[Start]

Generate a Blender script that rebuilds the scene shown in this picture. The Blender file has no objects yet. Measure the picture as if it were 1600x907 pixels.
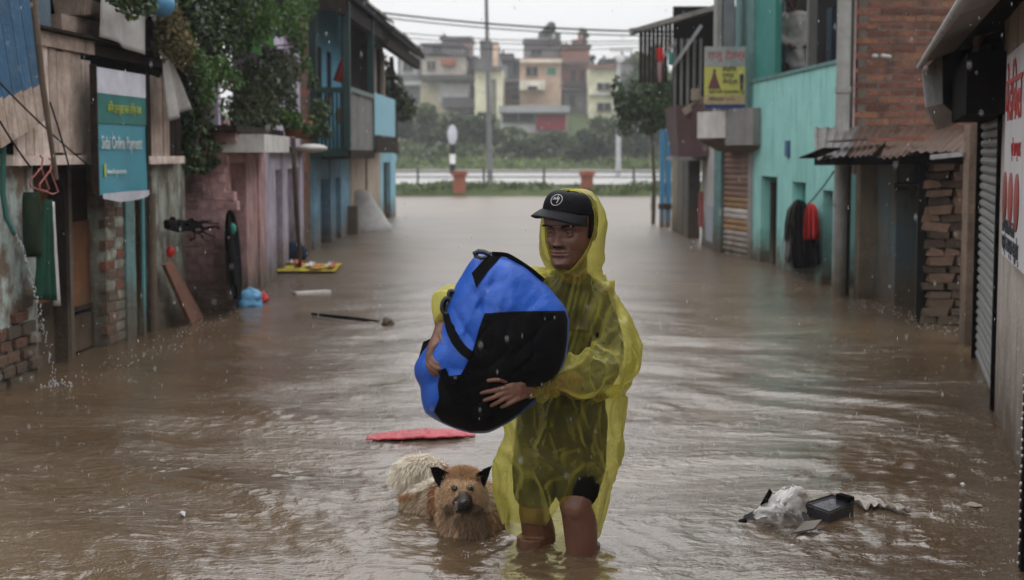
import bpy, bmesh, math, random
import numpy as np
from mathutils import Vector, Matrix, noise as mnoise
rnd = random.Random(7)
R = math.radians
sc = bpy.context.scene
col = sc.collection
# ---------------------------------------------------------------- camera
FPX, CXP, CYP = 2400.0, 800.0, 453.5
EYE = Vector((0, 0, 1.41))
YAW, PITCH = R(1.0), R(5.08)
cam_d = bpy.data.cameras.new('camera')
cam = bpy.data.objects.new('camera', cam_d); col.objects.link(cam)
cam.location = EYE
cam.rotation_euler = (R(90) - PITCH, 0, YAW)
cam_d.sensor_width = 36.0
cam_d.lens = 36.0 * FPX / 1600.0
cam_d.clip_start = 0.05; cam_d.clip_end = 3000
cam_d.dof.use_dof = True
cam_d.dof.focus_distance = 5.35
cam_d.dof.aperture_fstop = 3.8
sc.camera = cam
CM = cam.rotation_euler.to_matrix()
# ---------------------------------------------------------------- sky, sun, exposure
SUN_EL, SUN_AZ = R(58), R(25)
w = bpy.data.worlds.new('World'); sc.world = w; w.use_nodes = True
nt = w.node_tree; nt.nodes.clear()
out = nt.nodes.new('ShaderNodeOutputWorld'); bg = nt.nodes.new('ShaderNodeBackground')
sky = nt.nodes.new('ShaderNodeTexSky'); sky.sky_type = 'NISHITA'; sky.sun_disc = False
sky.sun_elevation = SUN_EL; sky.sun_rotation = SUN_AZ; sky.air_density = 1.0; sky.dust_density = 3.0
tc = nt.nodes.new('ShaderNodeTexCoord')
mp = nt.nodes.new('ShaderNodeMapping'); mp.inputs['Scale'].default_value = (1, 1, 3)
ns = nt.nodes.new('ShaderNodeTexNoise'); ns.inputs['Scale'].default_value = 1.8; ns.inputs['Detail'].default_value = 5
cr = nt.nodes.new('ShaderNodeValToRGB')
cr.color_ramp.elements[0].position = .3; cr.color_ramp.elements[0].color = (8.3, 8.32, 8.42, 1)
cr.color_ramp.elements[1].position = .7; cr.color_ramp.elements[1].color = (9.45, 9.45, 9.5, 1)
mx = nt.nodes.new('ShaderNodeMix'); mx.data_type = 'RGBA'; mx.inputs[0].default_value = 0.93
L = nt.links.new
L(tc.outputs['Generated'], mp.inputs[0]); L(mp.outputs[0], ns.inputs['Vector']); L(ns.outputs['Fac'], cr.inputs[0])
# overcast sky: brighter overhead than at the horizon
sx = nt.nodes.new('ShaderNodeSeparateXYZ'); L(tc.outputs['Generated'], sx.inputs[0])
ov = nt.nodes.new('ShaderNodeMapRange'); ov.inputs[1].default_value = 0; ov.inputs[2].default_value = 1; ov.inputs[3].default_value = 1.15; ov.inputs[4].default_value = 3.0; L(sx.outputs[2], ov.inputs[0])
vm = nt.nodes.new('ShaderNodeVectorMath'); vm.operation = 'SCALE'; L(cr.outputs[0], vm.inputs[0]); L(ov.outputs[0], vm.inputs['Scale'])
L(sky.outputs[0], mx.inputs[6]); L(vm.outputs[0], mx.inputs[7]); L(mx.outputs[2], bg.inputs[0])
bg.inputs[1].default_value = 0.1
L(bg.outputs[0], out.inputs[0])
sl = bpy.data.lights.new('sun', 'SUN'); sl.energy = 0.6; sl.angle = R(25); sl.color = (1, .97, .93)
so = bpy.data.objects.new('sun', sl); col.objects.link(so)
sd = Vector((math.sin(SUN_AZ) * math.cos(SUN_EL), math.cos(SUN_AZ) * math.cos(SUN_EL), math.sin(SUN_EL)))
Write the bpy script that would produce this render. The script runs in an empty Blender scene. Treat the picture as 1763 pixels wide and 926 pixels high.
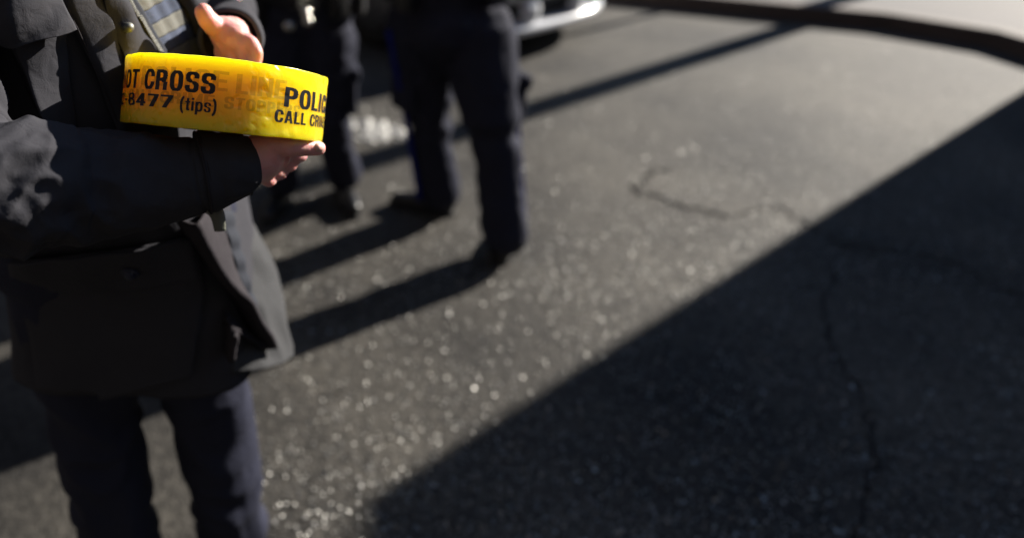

[End]

Aim of the exercise → Repeat the data exactly, dropping every picture it holds.

Task result →
Generate a Blender script that rebuilds the scene shown in this picture. The Blender file has no objects yet. Measure the picture as if it were 1600x907 pixels.
import bpy, bmesh, math, random
import numpy as np
from mathutils import Vector, Matrix, noise as mnoise
rnd = random.Random(7)
R = math.radians
sc = bpy.context.scene
col = sc.collection
# ---------------------------------------------------------------- camera
FPX, CXP, CYP = 2400.0, 800.0, 453.5
EYE = Vector((0, 0, 1.41))
YAW, PITCH = R(1.0), R(5.08)
cam_d = bpy.data.cameras.new('camera')
cam = bpy.data.objects.new('camera', cam_d); col.objects.link(cam)
cam.location = EYE
cam.rotation_euler = (R(90) - PITCH, 0, YAW)
cam_d.sensor_width = 36.0
cam_d.lens = 36.0 * FPX / 1600.0
cam_d.clip_start = 0.05; cam_d.clip_end = 3000
cam_d.dof.use_dof = True
cam_d.dof.focus_distance = 5.35
cam_d.dof.aperture_fstop = 3.8
sc.camera = cam
CM = cam.rotation_euler.to_matrix()
# ---------------------------------------------------------------- sky, sun, exposure
SUN_EL, SUN_AZ = R(58), R(25)
w = bpy.data.worlds.new('World'); sc.world = w; w.use_nodes = True
nt = w.node_tree; nt.nodes.clear()
out = nt.nodes.new('ShaderNodeOutputWorld'); bg = nt.nodes.new('ShaderNodeBackground')
sky = nt.nodes.new('ShaderNodeTexSky'); sky.sky_type = 'NISHITA'; sky.sun_disc = False
sky.sun_elevation = SUN_EL; sky.sun_rotation = SUN_AZ; sky.air_density = 1.0; sky.dust_density = 3.0
tc = nt.nodes.new('ShaderNodeTexCoord')
mp = nt.nodes.new('ShaderNodeMapping'); mp.inputs['Scale'].default_value = (1, 1, 3)
ns = nt.nodes.new('ShaderNodeTexNoise'); ns.inputs['Scale'].default_value = 1.8; ns.inputs['Detail'].default_value = 5
cr = nt.nodes.new('ShaderNodeValToRGB')
cr.color_ramp.elements[0].position = .3; cr.color_ramp.elements[0].color = (8.3, 8.32, 8.42, 1)
cr.color_ramp.elements[1].position = .7; cr.color_ramp.elements[1].color = (9.45, 9.45, 9.5, 1)
mx = nt.nodes.new('ShaderNodeMix'); mx.data_type = 'RGBA'; mx.inputs[0].default_value = 0.93
L = nt.links.new
L(tc.outputs['Generated'], mp.inputs[0]); L(mp.outputs[0], ns.inputs['Vector']); L(ns.outputs['Fac'], cr.inputs[0])
# overcast sky: brighter overhead than at the horizon
sx = nt.nodes.new('ShaderNodeSeparateXYZ'); L(tc.outputs['Generated'], sx.inputs[0])
ov = nt.nodes.new('ShaderNodeMapRange'); ov.inputs[1].default_value = 0; ov.inputs[2].default_value = 1; ov.inputs[3].default_value = 1.15; ov.inputs[4].default_value = 3.0; L(sx.outputs[2], ov.inputs[0])
vm = nt.nodes.new('ShaderNodeVectorMath'); vm.operation = 'SCALE'; L(cr.outputs[0], vm.inputs[0]); L(ov.outputs[0], vm.inputs['Scale'])
L(sky.outputs[0], mx.inputs[6]); L(vm.outputs[0], mx.inputs[7]); L(mx.outputs[2], bg.inputs[0])
bg.inputs[1].default_value = 0.1
L(bg.outputs[0], out.inputs[0])
sl = bpy.data.lights.new('sun', 'SUN'); sl.energy = 0.6; sl.angle = R(25); sl.color = (1, .97, .93)
so = bpy.data.objects.new('sun', sl); col.objects.link(so)
sd = Vector((math.sin(SUN_AZ) * math.cos(SUN_EL), math.cos(SUN_AZ) * math.cos(SUN_EL), math.sin(SUN_EL)))
Write the bpy script that would produce this render. The script runs in an empty Blender scene. Treat the picture as 1763 pixels wide and 926 pixels high.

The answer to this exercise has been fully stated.